L'hymne se conclut alors en présentant une impressionnante liturgie cosmique qui célèbre le Seigneur Jésus élevé dans la gloire. Tous les êtres célestes y participent, comme dans la liturgie de l'Apocalypse, où toutes les créatures du ciel se prosternent face à l'Agneau devenu Pasteur, l'Agneau égorgé et ressuscité (voir Ap 4–5); y participent également les chrétiens, qui, encore sur la terre, confessent le Seigneur dans la foi; et y participent même les créatures des enfers, celles que le Ressuscité, selon la Première lettre de Pierre, est allé rencontrer et sauver (voir 1P 3,18-22). C'est un tableau presque intenable… Mais cette image spatiale synthétise en quelque sorte la conscience que nous devrions avoir, lors de toute liturgie chrétienne, du fait que cette dernière n'est essentiellement que la proclamation du fait que « Jésus Christ est le Seigneur à la gloire de Dieu le Père » (Ph 2,11).

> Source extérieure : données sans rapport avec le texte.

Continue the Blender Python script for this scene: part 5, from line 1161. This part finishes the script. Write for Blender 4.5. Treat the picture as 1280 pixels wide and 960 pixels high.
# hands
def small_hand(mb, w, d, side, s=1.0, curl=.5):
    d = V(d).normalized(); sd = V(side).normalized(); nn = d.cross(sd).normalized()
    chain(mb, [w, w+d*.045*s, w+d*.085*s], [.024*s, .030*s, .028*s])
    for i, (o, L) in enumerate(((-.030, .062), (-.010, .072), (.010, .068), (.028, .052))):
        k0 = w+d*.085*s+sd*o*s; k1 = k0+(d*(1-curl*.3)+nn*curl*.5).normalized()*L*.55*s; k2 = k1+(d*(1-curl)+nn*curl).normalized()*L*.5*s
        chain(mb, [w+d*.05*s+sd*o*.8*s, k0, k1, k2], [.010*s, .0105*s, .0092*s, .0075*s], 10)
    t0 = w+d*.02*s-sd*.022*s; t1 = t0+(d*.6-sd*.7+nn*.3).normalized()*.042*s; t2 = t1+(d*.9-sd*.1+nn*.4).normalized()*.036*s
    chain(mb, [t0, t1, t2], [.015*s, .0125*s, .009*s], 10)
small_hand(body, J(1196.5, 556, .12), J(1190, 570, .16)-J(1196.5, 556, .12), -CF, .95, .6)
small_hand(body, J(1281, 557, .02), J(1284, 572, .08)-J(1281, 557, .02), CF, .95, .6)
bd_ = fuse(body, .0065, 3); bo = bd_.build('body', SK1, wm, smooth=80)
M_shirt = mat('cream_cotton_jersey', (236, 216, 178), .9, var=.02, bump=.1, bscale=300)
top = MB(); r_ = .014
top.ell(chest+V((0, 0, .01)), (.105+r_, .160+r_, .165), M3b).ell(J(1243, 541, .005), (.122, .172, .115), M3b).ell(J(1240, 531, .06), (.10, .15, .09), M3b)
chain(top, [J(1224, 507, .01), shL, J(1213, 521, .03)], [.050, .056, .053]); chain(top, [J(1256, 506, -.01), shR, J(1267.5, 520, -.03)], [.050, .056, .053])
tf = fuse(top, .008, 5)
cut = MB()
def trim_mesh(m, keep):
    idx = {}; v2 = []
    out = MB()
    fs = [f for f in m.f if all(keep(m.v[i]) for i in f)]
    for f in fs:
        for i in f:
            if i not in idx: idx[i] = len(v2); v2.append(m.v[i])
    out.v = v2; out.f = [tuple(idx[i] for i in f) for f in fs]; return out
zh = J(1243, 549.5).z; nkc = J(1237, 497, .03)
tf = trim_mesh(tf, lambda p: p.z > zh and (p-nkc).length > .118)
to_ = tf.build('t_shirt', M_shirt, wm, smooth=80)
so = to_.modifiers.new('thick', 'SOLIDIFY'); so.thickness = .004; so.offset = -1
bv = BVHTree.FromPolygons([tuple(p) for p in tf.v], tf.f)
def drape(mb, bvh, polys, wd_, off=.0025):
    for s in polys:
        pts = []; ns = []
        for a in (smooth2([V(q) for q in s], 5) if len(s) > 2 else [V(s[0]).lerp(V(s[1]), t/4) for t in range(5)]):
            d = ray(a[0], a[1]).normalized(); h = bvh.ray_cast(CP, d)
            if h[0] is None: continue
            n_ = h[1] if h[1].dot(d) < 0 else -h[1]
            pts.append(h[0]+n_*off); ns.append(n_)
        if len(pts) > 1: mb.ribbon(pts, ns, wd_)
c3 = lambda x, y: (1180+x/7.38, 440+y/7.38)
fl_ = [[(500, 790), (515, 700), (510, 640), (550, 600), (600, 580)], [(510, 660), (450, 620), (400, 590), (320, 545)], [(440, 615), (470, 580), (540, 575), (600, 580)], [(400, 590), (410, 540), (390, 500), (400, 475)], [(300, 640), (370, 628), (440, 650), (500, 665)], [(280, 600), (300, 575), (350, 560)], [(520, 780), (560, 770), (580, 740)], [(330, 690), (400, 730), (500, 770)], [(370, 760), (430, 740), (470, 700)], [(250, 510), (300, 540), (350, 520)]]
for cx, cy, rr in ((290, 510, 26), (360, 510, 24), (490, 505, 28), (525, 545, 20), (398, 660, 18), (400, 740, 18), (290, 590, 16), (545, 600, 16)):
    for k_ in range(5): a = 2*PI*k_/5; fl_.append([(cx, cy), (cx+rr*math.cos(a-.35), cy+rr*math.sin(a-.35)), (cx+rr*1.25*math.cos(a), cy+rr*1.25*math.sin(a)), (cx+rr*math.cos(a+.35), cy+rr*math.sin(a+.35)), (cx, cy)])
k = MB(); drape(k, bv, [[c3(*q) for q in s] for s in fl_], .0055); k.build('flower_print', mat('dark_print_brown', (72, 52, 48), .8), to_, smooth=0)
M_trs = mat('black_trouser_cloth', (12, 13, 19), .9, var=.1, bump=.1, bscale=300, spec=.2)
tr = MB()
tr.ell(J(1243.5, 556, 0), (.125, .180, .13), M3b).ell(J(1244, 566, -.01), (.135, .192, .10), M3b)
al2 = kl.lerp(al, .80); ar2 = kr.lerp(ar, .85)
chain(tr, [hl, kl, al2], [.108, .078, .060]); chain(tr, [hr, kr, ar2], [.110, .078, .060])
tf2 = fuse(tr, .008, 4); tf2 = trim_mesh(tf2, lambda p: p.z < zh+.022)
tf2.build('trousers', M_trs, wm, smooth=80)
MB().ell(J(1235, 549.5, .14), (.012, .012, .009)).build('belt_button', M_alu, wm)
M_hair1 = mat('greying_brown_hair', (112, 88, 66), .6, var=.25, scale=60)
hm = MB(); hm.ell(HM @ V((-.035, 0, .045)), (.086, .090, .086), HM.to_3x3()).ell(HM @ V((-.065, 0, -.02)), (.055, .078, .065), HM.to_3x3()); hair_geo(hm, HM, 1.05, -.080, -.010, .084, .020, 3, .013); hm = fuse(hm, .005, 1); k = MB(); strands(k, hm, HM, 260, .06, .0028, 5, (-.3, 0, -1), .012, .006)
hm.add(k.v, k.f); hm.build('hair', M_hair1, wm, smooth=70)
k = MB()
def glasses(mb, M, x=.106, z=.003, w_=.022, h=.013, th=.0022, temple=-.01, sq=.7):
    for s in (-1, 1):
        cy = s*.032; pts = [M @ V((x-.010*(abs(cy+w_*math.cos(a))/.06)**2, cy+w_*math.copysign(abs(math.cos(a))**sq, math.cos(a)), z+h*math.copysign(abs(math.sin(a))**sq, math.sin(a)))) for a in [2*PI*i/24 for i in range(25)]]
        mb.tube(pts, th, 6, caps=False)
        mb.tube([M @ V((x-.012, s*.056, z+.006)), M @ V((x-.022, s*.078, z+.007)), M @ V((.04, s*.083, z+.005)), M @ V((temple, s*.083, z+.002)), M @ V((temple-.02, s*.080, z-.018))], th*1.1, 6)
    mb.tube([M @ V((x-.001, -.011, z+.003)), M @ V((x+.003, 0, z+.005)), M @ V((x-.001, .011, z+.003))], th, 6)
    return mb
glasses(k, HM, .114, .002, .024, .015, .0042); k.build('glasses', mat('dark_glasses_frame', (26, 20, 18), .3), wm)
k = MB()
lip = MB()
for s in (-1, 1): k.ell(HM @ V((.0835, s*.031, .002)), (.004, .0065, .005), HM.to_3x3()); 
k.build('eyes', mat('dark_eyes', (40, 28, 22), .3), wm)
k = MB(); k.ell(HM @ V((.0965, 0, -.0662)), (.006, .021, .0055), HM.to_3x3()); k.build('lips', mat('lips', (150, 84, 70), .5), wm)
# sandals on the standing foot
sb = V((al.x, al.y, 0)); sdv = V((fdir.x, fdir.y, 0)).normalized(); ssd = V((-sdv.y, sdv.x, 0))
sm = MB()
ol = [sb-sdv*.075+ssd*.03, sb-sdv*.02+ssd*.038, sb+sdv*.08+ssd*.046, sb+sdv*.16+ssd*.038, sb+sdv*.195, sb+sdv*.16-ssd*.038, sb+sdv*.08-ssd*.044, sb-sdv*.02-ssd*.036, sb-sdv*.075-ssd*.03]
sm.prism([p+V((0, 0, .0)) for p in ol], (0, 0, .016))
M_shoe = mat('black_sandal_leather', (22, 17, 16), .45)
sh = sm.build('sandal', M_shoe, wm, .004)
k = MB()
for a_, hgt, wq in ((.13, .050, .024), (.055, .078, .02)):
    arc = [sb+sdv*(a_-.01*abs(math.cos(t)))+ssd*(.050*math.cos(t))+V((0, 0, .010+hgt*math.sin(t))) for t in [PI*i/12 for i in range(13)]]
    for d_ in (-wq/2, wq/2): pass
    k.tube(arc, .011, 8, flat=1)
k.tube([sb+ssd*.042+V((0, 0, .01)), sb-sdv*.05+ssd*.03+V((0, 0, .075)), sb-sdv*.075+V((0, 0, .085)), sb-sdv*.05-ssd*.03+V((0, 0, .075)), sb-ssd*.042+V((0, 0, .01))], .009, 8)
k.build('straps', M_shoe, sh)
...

On l'a déjà dit: cette hymne fournit donc un condensé de toute la vie de Jésus, dont les évangiles font le récit, de la préexistence jusqu'à la glorification. Et comme dans les évangiles, un élément manque ici aussi; ou mieux, il est renvoyé à une heure connue du Père seul (voir Mc 13,32; Mt 24,36): c'est le jour de la « venue du Seigneur Jésus Christ avec tous ses saints » (1Th 3,13) à la fin des temps, promise par Jésus dans les évangiles (voir Mc 13,24-27) et attendue des croyants en lui (voir Ph 3,20). Comment ne pas nous souvenir que les premiers chrétiens, en araméen, acclamaient Jésus comme Seigneur, en répétant dans leurs liturgies: « Marana tha », « viens, Seigneur! » (1Co 16,22)?
Oui, la venue du Seigneur Jésus dans la gloire sera l'accomplissement définitif de toute son aventure dont nous avons entendu le récit à travers l'hymne aux Philippiens. Et la foi chrétienne nous fait attendre avec vigilance que le Seigneur achève ce dessein d'amour lors de son Jour. C'est pourquoi nous acclamons Jésus comme le Seigneur, avec toute l'Église, son Épouse, qui exclame avec l'Esprit: « Viens, Seigneur, viens bientôt! » (voir Ap 22,17.20).